→ **Task directions**
Where a line in the listing below contains the word "pixels", copy that line.

-- Start of Supplied material --

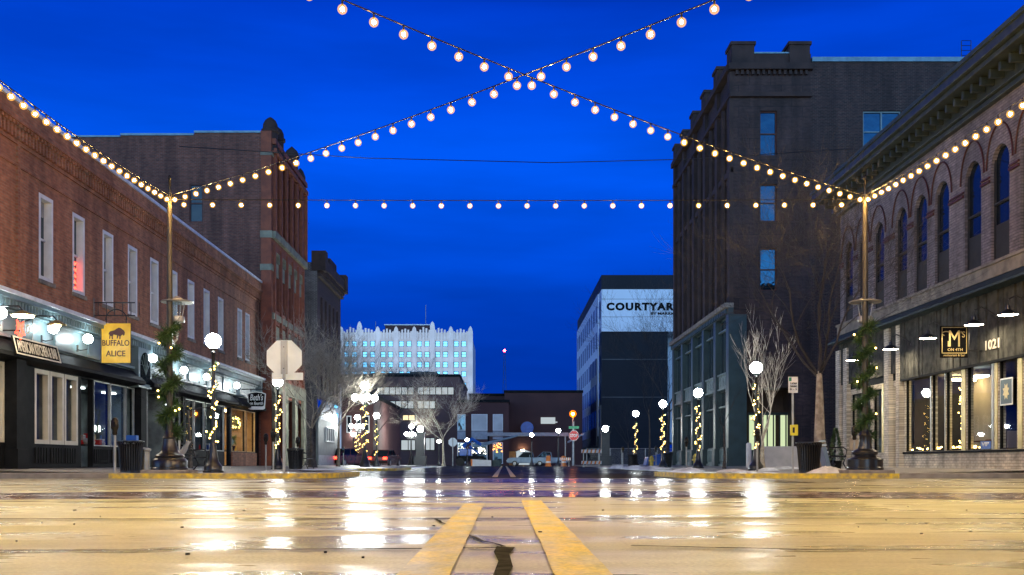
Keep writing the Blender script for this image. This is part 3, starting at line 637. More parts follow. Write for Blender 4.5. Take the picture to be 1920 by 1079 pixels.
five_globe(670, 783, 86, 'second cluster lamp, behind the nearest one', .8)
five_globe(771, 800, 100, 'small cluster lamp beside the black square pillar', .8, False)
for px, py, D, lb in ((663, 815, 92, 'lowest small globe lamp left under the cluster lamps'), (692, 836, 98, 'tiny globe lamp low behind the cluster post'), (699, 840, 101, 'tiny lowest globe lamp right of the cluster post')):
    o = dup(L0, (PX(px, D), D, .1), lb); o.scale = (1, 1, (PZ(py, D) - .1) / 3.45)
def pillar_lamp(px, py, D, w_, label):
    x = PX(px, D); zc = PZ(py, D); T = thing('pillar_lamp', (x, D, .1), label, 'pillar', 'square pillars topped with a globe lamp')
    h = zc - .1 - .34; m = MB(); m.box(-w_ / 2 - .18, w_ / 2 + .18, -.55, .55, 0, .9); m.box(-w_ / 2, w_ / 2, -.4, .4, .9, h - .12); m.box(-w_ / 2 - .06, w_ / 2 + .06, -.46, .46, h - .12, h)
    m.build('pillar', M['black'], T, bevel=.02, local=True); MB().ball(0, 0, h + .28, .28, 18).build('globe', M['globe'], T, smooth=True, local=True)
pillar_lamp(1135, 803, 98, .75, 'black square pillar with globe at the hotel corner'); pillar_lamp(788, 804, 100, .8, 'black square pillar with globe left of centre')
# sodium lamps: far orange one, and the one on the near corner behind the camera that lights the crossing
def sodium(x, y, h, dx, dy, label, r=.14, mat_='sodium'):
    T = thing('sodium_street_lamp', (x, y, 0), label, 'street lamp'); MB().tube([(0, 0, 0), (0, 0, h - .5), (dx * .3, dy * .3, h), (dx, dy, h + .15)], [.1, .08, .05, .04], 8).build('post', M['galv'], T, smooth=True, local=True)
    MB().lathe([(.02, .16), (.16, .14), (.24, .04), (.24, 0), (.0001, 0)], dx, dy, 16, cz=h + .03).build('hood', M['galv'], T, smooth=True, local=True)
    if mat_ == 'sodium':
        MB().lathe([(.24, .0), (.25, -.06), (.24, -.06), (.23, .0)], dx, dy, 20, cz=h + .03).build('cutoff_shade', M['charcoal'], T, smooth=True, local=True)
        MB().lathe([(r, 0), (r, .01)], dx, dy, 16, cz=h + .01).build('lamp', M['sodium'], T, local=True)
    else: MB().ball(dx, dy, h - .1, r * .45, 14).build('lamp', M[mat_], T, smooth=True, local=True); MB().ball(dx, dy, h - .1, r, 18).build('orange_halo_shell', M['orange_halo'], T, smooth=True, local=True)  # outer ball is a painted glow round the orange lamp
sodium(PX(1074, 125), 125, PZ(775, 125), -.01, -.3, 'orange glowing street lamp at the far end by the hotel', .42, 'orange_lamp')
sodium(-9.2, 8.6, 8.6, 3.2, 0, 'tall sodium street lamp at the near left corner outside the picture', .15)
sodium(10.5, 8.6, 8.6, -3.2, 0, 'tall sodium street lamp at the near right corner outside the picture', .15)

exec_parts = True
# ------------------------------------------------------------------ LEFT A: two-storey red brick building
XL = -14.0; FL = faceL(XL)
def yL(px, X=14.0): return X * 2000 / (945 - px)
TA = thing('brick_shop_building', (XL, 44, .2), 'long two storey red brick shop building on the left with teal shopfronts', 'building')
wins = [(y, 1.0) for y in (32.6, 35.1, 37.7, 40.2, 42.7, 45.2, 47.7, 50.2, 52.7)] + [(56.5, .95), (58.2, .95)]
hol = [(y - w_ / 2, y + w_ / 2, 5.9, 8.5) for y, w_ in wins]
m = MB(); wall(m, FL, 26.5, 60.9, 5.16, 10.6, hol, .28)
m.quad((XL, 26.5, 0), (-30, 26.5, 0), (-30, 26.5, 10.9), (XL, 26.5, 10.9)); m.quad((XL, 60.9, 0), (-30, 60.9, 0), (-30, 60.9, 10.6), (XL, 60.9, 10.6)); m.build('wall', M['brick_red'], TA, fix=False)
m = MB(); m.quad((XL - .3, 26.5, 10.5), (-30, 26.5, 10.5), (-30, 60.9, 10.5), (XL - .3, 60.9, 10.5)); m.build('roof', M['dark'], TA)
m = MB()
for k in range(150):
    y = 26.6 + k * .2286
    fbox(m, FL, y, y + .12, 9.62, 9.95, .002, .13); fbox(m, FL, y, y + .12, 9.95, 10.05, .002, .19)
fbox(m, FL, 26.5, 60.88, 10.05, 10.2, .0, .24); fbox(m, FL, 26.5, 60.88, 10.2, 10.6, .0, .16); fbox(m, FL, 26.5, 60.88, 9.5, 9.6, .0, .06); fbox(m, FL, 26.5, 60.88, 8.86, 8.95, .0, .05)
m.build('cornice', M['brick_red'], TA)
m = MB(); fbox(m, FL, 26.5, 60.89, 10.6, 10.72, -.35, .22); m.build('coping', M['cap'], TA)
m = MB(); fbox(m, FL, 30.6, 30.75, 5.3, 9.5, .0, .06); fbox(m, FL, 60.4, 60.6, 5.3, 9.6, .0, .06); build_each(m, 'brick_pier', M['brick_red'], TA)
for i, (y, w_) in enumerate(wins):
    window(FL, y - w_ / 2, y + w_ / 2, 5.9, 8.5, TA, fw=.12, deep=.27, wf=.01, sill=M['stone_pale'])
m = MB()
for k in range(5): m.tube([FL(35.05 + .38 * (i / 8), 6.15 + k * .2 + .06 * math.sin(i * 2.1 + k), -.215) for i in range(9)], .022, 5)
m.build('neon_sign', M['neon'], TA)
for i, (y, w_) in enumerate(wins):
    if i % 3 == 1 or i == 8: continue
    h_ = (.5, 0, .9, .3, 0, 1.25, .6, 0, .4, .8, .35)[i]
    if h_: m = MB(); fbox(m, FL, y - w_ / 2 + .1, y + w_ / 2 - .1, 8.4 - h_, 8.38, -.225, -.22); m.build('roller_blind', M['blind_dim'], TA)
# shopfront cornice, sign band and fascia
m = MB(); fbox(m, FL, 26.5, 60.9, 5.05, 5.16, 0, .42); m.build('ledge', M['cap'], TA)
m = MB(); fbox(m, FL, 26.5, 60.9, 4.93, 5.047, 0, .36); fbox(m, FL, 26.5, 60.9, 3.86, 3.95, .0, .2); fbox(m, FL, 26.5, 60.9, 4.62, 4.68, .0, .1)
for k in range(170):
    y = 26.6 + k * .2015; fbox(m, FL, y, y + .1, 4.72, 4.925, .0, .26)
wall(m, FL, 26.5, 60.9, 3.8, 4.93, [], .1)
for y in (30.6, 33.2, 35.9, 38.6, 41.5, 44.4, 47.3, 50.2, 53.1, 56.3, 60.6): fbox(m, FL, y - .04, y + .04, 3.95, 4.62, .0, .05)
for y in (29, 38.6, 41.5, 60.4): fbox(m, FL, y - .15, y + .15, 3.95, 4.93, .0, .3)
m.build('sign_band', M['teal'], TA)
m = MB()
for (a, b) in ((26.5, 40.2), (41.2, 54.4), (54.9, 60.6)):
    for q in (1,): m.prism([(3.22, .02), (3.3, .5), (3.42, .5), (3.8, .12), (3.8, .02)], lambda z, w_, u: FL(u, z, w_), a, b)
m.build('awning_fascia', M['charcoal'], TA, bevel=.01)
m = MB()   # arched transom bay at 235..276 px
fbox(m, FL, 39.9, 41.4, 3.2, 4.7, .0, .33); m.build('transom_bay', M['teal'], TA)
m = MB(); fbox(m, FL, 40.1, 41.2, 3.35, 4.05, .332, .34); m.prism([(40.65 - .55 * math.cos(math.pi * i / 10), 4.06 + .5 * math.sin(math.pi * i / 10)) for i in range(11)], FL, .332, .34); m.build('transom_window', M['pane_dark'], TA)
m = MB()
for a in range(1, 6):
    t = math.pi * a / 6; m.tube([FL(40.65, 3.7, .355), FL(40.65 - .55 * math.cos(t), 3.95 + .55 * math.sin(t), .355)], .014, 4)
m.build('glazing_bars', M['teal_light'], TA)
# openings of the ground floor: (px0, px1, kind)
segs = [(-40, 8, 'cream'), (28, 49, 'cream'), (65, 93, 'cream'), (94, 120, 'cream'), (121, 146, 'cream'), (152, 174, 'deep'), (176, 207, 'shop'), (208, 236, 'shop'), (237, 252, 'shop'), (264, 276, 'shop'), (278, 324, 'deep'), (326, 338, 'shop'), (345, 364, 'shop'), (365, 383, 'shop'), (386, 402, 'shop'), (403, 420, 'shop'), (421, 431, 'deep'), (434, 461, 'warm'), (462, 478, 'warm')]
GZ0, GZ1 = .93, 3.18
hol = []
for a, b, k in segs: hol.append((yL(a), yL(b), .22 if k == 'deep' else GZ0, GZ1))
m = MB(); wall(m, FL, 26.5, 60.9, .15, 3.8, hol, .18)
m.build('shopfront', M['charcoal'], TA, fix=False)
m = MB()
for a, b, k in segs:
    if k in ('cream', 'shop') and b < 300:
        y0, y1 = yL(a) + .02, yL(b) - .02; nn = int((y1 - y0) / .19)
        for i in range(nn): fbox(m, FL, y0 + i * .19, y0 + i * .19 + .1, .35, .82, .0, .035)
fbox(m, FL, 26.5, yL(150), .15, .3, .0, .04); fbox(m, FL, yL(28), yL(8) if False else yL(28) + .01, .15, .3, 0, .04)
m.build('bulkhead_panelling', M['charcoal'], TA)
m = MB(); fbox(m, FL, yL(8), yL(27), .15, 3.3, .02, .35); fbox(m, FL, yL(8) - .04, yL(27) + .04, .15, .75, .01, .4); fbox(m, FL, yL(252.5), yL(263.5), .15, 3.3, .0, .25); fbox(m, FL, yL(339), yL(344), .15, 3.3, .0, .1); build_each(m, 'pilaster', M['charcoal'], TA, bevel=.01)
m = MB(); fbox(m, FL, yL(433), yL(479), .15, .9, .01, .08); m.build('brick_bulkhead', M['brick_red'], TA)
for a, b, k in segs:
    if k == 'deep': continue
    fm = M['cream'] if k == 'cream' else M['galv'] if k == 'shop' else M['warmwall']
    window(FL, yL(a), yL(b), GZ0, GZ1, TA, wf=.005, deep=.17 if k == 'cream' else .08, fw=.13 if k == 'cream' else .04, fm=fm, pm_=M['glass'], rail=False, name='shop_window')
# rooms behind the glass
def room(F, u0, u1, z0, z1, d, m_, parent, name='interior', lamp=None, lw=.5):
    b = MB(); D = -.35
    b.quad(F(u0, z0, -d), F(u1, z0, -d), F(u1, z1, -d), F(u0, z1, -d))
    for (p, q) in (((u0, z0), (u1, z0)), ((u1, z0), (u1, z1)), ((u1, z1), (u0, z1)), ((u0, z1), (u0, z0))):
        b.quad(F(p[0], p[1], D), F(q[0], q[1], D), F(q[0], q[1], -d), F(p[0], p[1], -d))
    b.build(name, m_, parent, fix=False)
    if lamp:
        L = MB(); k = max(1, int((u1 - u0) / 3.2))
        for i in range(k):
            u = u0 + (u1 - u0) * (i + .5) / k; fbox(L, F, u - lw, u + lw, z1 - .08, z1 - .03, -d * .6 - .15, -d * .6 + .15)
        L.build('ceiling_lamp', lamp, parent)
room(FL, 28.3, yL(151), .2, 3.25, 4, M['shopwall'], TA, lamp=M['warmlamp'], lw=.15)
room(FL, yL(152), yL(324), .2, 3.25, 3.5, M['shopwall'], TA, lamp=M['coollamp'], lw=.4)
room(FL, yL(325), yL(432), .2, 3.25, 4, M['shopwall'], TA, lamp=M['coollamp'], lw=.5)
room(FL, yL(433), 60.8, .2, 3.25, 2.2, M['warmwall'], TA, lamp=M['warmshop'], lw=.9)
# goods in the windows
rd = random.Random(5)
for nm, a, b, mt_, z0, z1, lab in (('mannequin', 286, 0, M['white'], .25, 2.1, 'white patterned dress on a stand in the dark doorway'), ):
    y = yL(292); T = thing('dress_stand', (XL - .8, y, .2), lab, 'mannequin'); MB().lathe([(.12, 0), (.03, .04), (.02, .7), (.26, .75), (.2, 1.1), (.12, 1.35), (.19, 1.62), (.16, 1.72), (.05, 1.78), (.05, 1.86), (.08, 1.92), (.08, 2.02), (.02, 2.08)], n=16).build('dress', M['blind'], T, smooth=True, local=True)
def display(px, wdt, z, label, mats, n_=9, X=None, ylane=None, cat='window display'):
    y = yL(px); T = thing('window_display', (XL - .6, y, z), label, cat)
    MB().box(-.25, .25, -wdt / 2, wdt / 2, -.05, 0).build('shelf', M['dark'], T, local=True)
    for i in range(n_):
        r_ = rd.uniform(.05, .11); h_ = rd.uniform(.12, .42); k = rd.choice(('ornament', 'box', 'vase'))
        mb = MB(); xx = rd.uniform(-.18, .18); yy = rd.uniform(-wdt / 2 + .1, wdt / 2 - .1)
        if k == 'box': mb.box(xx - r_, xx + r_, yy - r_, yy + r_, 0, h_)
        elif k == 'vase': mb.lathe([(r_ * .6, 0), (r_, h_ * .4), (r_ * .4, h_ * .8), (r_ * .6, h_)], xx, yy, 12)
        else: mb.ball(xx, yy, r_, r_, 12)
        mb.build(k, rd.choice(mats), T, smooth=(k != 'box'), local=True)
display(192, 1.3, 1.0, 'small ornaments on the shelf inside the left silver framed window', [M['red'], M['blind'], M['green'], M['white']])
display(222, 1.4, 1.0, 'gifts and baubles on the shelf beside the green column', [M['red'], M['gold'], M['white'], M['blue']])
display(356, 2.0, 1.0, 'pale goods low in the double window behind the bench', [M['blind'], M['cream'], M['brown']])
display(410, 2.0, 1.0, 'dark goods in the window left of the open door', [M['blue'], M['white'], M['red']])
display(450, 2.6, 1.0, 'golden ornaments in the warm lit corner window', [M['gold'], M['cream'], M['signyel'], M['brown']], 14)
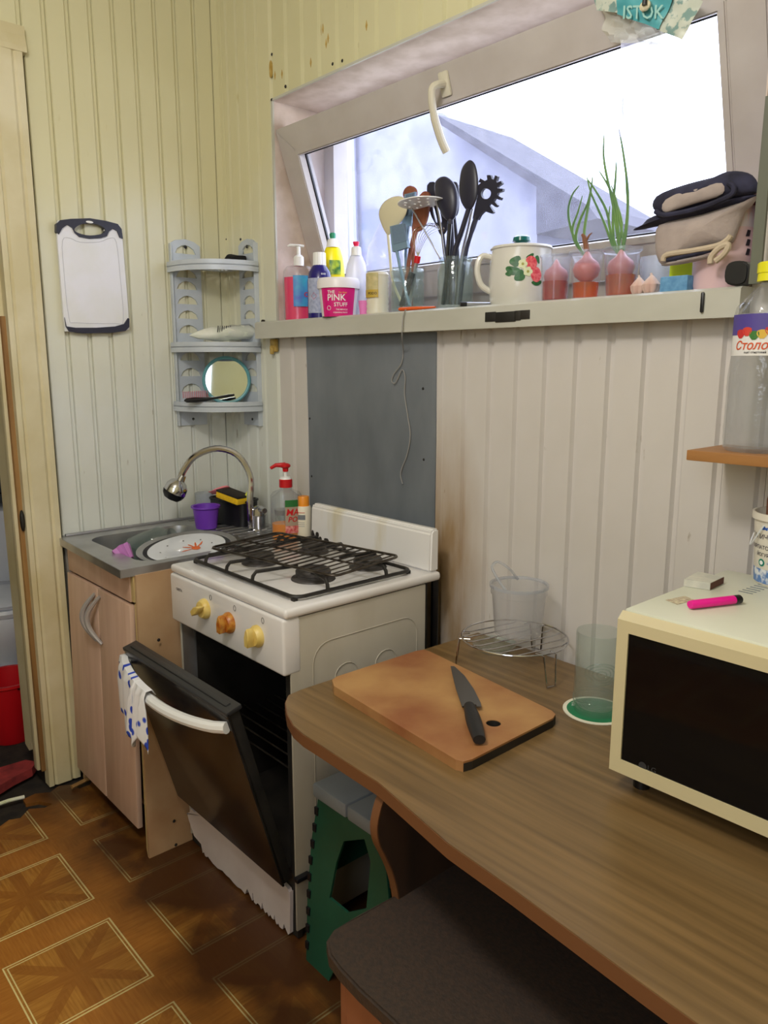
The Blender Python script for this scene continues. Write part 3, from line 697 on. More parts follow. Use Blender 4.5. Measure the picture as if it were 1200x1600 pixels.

-- End of Supplied material --

→ **Completed task**
Keep writing the Blender script for this image. This is part 3, starting at line 637. More parts follow. Write for Blender 4.5. Take the picture to be 1920 by 1079 pixels.
The Blender Python script for this scene continues. Write part 3, from line 697 on. More parts follow. Use Blender 4.5. Measure the picture as if it were 1200x1600 pixels.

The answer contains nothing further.